How DBMP Automates MySQL Management and Cuts DBA Workload
This article explains why the DBMP platform was created to automate MySQL operations, describes its architecture and key features such as host management, instance groups, backup, slow‑query handling, and scheduled tasks, and outlines future optimization directions and common technical Q&A.
Why a DBMP Platform Is Needed
As the company’s business and MySQL instances grew, DBAs spent excessive time on routine tasks like installation, data repair, migration, and SQL review, and manual failover caused long downtime. Limited staff also prevented DBAs from focusing on performance optimization, prompting the creation of an automated, platform‑based solution.
DBMP Architecture
The backend is written in Python, while the frontend management UI uses PHP.
Platform Components
The platform consists of a server side, DNS server, and MySQL cluster.
Two high‑availability servers (keepalived + VIP) manage the master‑slave clusters.
Each server runs MySQL (dual‑master), the web UI, and management scripts for MHA and MySQL.
Clients run an agent on each host to manage the MySQL cluster.
Agent responsibilities: environment initialization, MySQL installation, MHA installation, status checks.

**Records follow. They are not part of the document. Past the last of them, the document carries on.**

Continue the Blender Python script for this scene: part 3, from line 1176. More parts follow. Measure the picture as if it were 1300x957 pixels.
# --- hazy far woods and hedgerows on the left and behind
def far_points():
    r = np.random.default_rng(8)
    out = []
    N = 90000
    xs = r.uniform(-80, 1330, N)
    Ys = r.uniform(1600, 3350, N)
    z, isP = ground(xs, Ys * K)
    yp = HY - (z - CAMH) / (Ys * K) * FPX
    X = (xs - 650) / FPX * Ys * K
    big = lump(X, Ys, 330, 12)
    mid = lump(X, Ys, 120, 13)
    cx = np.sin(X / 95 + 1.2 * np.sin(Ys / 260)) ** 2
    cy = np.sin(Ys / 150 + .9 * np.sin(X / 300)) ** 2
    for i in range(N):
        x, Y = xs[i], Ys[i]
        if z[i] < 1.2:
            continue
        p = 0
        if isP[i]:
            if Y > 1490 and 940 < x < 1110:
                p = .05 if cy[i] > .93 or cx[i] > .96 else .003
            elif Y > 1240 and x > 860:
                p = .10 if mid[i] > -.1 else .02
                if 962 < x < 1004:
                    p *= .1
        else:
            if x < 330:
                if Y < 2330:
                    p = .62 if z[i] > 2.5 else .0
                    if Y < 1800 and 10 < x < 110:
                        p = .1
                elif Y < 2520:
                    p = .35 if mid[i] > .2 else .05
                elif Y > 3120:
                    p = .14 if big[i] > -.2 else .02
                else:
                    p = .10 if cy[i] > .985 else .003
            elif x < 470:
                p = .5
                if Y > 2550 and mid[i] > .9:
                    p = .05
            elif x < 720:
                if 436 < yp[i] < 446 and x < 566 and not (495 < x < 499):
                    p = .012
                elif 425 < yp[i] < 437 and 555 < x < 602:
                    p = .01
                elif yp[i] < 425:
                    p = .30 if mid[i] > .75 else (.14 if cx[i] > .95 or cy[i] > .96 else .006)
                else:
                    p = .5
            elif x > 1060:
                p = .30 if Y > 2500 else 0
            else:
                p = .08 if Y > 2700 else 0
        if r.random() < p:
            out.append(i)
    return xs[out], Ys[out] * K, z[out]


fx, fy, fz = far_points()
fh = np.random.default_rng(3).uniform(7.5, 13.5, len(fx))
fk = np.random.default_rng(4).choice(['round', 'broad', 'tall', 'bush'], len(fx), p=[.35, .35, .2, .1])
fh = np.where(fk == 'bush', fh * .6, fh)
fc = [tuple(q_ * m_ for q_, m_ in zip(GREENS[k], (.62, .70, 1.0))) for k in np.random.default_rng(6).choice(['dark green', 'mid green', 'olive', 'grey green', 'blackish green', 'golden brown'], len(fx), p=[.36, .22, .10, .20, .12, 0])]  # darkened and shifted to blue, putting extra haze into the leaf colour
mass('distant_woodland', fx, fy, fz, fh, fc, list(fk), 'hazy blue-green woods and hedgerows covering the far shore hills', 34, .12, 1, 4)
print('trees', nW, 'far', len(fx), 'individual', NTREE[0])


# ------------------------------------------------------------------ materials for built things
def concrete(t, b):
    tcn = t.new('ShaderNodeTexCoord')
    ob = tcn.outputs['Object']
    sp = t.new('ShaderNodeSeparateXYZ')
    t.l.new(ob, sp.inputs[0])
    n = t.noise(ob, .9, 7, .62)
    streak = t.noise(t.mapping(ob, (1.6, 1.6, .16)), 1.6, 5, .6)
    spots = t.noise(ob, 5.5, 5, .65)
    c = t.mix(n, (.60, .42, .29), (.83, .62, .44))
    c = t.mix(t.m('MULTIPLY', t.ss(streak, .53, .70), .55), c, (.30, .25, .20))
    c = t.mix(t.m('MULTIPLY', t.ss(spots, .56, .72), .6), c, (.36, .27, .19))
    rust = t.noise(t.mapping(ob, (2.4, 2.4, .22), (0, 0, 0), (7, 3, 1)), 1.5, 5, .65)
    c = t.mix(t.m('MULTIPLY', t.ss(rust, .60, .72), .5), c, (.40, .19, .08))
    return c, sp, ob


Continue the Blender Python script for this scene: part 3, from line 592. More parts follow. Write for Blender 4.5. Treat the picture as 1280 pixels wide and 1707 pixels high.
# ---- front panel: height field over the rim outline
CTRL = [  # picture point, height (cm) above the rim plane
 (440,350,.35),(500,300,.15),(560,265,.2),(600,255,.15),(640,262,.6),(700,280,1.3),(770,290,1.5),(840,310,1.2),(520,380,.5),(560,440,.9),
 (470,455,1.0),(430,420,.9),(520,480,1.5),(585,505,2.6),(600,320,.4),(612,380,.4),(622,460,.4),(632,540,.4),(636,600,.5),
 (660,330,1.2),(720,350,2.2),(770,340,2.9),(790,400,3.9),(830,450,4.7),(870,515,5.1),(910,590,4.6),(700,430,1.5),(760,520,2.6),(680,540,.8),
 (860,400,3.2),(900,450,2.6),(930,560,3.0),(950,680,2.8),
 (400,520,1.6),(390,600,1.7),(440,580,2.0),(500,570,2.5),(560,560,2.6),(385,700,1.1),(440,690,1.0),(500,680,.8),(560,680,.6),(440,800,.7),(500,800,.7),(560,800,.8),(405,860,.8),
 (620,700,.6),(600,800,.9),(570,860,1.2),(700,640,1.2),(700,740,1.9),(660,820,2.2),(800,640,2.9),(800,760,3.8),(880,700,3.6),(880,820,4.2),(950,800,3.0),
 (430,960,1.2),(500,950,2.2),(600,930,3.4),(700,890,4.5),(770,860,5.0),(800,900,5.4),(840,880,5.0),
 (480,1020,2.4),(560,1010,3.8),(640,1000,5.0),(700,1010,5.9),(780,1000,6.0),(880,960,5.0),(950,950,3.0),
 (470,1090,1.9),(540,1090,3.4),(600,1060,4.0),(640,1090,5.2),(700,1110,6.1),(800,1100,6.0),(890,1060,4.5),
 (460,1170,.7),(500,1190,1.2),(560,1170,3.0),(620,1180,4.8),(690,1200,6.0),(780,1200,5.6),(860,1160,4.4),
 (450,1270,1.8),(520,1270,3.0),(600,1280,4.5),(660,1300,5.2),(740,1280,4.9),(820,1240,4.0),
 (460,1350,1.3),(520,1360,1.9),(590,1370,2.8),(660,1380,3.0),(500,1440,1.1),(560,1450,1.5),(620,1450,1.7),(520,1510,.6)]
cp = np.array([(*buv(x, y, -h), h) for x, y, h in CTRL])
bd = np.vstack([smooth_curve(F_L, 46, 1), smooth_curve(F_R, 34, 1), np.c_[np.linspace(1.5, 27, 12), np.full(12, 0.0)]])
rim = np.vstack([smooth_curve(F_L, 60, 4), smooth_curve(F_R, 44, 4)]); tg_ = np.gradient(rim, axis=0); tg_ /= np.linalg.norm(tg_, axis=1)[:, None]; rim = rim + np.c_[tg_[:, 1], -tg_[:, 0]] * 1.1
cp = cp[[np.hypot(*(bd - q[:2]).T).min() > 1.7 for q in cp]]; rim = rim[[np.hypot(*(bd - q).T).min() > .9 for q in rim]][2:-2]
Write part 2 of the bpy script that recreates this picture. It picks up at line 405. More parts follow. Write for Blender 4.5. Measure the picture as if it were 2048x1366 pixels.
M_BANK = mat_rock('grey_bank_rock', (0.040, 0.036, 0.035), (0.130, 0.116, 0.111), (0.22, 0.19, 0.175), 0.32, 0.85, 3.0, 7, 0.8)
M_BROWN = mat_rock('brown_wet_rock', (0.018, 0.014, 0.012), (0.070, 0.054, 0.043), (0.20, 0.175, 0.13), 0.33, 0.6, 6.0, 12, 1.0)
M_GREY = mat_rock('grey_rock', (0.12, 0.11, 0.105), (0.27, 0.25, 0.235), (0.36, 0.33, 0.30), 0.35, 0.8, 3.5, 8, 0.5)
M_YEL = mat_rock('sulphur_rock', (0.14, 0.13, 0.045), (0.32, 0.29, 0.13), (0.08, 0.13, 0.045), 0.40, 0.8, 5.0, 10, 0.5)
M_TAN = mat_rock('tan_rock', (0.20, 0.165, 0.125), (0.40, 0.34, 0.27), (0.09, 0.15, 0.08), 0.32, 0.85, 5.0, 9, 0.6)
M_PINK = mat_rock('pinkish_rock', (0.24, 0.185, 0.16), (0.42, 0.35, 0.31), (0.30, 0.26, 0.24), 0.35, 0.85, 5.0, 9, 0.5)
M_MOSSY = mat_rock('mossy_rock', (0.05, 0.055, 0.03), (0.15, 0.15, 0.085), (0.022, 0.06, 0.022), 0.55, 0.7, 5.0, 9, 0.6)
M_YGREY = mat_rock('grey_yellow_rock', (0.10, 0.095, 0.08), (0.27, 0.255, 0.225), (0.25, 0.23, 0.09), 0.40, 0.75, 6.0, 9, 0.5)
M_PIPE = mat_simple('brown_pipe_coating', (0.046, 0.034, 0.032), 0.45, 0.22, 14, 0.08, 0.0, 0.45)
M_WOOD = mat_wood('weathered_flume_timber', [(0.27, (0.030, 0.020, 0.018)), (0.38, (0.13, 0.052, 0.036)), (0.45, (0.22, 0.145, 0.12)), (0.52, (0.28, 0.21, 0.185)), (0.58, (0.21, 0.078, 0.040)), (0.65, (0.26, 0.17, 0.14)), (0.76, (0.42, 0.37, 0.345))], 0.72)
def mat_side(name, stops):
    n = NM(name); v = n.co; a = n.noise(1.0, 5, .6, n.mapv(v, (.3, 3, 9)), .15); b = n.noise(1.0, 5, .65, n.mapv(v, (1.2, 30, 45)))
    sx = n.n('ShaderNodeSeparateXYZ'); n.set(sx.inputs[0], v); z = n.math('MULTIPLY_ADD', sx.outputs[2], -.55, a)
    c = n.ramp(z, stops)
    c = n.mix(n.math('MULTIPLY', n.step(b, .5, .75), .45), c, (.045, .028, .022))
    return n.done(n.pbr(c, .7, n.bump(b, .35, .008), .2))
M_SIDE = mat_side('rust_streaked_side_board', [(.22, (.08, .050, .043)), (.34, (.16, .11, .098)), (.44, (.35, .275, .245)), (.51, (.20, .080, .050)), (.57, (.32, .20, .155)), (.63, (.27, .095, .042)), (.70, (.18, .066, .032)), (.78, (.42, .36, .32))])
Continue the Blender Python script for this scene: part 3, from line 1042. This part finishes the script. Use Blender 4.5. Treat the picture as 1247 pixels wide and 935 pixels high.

Failover process: MHA detects an unavailable master, syncs slaves to a new master, notifies the server, which switches VIPs and updates DNS. Server‑side scripts handle slave failures.
Read/write separation is achieved via distinct domain names; DNS CNAME/A records route traffic. Load balancing among slaves uses DNS round‑robin.
Platform UI and Core Functions
1. Host Management
Provides environment initialization for new servers, agent installation, host start/stop, status display, and host removal.
2. Instance Groups
Each group represents a MySQL cluster, showing health checks, MHA status, and allowing automated MySQL installation, configuration editing, MHA management, and user management.
Instance List: shows group status, start/stop, online DB, and edit configuration.
Two failover methods are supported: MHA tool (default) and a custom
checkdbmp.pyscript used when MHA is unavailable.
Configuration Files: edit MySQL or MHA config templates per instance.
MHA Management: install, start, stop, and view status of MHA on each server.
User Management: add, modify, delete MySQL users; master users have read/write, slaves read‑only. Users are recreated on each DB restart to prevent unauthorized creation.
Priority determines failover order when MHA is disabled; higher numbers have higher priority, 0 means excluded.
3. Backup
Backups are scheduled via crontab and support local and remote storage. MyISAM tables are copied directly; InnoDB uses Percona XtraBackup or mysqldump, with configurable parameters.
4. Slow Query
Slow‑query extraction uses Percona Toolkit, stores results in a server‑side database, and emails configured recipients. Queries can be added and viewed directly within an instance group.
5. Scheduled Tasks
Allows adding periodic scripts to the platform, making current online tasks visible. Logs are collected via a dedicated API with defined formats for normal and alert conditions.
Future Optimization Directions
Integrate Zabbix monitoring for real‑time MySQL performance and resource usage.
Introduce LVS load balancing to overcome DNS caching and uneven distribution issues.
Provide a UI for developers to execute SQL statements directly, reducing ticket overhead.
Incorporate SQL review tools such as Inception for automated code checks.
Technical Q&A
Q1: DNS round‑robin distribution only?
Initial version used only round‑robin; future releases will add LVS for better load balancing.
Q2: Internal or external DNS? Any timeout issues?
DNS is internal across IDC locations; no timeout problems observed.
Q3: Zabbix MySQL monitoring custom development?
No custom development; DBMP calls Zabbix APIs and adds monitoring templates.
Q4: How are Zabbix templates categorized?
Templates are grouped by MySQL parameters; classification is straightforward.
Q5: Is MySQL memory configuration optimal and auto‑adjusted?
Memory settings are tuned manually based on Zabbix performance graphs; no automatic adjustment.
Q6: Can one physical machine run multiple MySQL instances?
Current version runs one instance per server, but the platform can support multiple instances if resources allow.
Q7: Ensuring master‑slave consistency; binlog format?
Consistency is verified with Percona Toolkit tools; binlog is in ROW format.
Q8: Distributed read/write separation and Keepalived brain‑split prevention?
Read/write separation uses separate write and read domain names; Redis caches hot data. Largest instance holds over 400 GB. VIP switching is handled by hardware load balancers; scripts on Keepalived and server side prevent split‑brain scenarios.